Free market reforms that reduce restrictions on investments and financial services would introduce opportunities for even greater growth in the Indo-Pacific’s developing nations.
In particular, countries in the Mekong River Valley—Cambodia, Laos, Myanmar, Thailand, and Vietnam—merit elevated, more focused attention from Washington.
As a strategic outpost, that region was a significant source of Chinese trade investment and development assistance through Beijing’s Belt and Road Initiative. In 2019, China broke ground on an expansion of its China-Indochina Peninsula Economic Corridor with a new $6 billion high-speed railway connecting the southern province of Yunnan, China, to the Laotian capital, Vientiane, and even further down to Singapore.
Still, for countries concerned about China’s rising regional dominance and its “corrosive capital,” the United States can offer a safer, market-based alternative development model.
In July 2020, Singaporean Prime Minister Lee Hsien Loong published an article in Foreign Affairs detailing the concerns of the middle powers in Southeast Asia trapped in a perceived conflict between the United States and China.
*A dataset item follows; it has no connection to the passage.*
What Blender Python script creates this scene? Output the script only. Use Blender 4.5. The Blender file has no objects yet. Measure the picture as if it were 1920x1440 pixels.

As the United States continues to craft its foreign policy in the Indo-Pacific, it must develop a grand strategy centered on the principles of economic freedom.
By pursuing reforms based on the universal principles of economic freedom, the United States can engage the Indo-Pacific not by the coercive nature of its economic power, but by the tried-and-true success of its values and continue to build up a rules-based international order.